Deconfounded Reasoning for Multimodal Fake News Detection via Causal Intervention
Moyang Liu, Kaiying Yan, Yukun Liu, Ruibo Fu, Zhengqi Wen, Xuefei Liu, Chenxing Li
TL;DR
The paper tackles multimodal fake news detection by modeling three cross-modal confounders with a unified Structural Causal Model and introducing CIMDD, a framework that uses do-calculus-based interventions to block spurious correlations. It features three dedicated modules—Linguistic Backdoor Deconfounded Reasoning (LBDR), Visual Frontdoor Deconfounded Reasoning (VFDR), and Cross-modal Joint Deconfounded Reasoning (CJDR)—and leverages NWGM to approximate causal expectations like $P(Y|do(X))$ and related quantities. Empirical results on FakeSV and FVC show substantial accuracy gains (up to $+4.27\%$ and $+4.80\%$), with ablations confirming the contributions of each module and demonstrating robust generalization across diverse multimodal scenarios.
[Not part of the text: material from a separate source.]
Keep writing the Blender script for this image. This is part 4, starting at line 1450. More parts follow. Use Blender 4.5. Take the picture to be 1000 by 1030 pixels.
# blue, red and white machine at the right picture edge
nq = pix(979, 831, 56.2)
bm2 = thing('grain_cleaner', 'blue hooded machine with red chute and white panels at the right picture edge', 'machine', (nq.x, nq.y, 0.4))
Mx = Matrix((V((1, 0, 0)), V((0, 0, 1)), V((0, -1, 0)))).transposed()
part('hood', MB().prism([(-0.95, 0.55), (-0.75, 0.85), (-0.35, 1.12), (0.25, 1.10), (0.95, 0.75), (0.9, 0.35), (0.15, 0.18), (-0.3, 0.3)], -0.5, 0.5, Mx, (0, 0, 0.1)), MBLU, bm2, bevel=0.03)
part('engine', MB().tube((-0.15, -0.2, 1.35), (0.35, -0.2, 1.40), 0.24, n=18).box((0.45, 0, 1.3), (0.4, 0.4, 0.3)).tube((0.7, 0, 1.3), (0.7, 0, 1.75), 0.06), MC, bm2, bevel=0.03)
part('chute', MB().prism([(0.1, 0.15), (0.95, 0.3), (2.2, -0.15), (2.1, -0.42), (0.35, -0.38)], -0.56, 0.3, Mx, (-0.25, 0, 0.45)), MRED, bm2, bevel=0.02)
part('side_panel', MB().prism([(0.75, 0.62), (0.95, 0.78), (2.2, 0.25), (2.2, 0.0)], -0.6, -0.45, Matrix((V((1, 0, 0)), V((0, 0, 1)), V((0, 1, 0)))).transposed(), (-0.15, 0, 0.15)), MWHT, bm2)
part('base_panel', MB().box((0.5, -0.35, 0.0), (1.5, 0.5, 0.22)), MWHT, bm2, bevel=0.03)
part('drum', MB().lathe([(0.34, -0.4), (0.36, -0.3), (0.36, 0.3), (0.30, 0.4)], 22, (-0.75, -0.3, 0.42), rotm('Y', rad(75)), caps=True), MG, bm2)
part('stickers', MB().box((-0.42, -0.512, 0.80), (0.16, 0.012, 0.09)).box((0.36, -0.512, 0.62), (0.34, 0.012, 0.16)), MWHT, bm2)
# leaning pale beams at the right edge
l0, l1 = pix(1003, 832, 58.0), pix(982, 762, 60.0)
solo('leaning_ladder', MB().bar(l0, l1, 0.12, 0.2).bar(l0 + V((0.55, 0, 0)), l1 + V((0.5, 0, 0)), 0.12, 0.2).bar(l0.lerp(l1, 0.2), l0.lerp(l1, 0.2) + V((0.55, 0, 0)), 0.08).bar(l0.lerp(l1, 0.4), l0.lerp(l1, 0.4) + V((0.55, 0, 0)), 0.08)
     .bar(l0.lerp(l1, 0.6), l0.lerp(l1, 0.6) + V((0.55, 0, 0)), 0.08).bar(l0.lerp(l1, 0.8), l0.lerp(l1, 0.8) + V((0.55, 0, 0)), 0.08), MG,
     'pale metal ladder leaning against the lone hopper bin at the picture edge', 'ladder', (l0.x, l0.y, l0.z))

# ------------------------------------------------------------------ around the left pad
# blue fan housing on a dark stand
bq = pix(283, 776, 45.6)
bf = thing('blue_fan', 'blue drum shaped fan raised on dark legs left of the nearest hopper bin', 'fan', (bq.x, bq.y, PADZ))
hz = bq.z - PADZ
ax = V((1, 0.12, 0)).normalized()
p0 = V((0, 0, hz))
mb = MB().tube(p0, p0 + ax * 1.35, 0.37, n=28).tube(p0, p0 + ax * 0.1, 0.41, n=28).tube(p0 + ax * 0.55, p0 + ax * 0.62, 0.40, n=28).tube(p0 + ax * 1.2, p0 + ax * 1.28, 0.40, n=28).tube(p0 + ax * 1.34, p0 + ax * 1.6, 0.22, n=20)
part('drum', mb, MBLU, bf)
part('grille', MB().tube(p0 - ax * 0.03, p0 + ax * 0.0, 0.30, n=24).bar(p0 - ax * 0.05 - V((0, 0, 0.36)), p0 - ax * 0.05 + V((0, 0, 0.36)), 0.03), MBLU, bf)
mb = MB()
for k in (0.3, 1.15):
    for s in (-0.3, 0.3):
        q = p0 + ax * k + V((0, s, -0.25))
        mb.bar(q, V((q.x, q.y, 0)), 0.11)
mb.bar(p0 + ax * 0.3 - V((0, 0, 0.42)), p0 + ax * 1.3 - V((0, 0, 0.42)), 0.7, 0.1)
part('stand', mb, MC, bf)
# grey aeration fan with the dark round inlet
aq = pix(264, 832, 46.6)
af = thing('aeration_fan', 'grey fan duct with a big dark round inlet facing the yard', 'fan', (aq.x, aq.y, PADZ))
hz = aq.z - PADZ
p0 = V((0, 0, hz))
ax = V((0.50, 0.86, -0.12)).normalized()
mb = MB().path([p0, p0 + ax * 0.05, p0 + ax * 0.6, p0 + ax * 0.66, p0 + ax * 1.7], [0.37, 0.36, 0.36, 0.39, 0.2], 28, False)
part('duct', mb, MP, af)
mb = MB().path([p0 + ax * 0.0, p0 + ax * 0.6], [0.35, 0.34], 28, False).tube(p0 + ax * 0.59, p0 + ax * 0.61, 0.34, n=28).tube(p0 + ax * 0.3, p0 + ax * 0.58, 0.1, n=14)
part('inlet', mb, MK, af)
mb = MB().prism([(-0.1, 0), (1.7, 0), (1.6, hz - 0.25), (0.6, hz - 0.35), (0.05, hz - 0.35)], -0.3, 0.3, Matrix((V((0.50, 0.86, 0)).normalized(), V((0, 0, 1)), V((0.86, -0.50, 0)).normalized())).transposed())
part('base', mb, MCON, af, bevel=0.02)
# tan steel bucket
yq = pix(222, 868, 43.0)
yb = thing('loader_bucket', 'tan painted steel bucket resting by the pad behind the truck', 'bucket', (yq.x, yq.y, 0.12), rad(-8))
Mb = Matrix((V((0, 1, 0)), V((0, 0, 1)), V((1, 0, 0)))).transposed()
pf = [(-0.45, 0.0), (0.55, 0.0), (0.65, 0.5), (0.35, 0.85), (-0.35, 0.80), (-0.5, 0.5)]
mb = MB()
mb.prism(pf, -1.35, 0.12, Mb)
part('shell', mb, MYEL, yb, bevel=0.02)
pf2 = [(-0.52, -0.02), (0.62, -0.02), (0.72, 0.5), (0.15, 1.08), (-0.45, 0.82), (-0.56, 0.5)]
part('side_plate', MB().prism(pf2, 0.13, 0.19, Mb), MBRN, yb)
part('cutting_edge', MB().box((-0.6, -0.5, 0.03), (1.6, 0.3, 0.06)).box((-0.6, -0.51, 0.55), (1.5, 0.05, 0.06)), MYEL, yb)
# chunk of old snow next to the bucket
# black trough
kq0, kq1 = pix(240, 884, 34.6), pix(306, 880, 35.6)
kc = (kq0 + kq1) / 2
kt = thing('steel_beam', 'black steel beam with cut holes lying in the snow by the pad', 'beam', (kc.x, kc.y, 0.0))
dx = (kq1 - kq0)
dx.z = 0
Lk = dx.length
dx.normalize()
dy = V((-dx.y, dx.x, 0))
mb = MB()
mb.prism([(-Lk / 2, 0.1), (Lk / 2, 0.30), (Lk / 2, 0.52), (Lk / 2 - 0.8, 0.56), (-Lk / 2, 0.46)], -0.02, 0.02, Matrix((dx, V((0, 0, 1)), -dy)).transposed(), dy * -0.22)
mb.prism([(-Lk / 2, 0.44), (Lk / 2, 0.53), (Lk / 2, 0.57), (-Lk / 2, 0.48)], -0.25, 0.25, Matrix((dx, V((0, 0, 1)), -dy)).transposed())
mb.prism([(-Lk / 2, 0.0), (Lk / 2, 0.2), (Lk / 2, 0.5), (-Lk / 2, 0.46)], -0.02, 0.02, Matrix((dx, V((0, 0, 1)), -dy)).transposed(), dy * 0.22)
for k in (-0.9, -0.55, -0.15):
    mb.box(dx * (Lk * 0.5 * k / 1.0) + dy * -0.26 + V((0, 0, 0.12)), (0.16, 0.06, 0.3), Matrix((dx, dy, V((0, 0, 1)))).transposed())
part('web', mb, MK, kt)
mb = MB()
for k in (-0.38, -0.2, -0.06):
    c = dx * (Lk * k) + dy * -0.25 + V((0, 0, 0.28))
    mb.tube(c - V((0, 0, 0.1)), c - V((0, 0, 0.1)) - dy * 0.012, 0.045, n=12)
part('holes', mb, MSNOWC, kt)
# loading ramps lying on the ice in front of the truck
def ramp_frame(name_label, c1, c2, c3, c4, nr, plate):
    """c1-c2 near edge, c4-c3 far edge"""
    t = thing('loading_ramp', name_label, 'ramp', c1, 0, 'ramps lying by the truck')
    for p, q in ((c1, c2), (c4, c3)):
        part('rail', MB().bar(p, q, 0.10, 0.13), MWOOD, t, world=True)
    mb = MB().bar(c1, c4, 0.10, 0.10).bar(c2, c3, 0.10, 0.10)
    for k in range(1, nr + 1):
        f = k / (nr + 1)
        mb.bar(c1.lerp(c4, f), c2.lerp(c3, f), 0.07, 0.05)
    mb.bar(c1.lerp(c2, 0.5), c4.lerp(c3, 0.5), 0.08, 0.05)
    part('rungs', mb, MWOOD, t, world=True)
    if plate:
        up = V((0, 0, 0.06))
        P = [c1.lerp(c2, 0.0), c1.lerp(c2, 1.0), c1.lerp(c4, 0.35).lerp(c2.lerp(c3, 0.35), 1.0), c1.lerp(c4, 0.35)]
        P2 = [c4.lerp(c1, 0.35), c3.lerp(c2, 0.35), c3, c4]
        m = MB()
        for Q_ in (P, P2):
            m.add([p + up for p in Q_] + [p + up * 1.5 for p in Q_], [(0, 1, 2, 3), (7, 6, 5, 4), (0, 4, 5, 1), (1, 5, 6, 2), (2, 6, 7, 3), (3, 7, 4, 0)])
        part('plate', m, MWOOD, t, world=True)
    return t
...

The approach advances deconfounded reasoning in multimodal settings and offers a principled pathway to mitigate cross-modal confounding in practice.
Abstract
The rapid growth of social media has led to the widespread dissemination of fake news across multiple content forms, including text, images, audio, and video. Traditional unimodal detection methods fall short in addressing complex cross-modal manipulations; as a result, multimodal fake news detection has emerged as a more effective solution. However, existing multimodal approaches, especially in the context of fake news detection on social media, often overlook the confounders hidden within complex cross-modal interactions, leading models to rely on spurious statistical correlations rather than genuine causal mechanisms. In this paper, we propose the Causal Intervention-based Multimodal Deconfounded Detection (CIMDD) framework, which systematically models three types of confounders via a unified Structural Causal Model (SCM): (1) Lexical Semantic Confounder (LSC); (2) Latent Visual Confounder (LVC); (3) Dynamic Cross-Modal Coupling Confounder (DCCC). To mitigate the influence of these confounders, we specifically design three causal modules based on backdoor adjustment, frontdoor adjustment, and cross-modal joint intervention to block spurious correlations from different perspectives and achieve causal disentanglement of representations for deconfounded reasoning. Experimental results on the FakeSV and FVC datasets demonstrate that CIMDD significantly improves detection accuracy, outperforming state-of-the-art methods by 4.27% and 4.80%, respectively. Furthermore, extensive experimental results indicate that CIMDD exhibits strong generalization and robustness across diverse multimodal scenarios.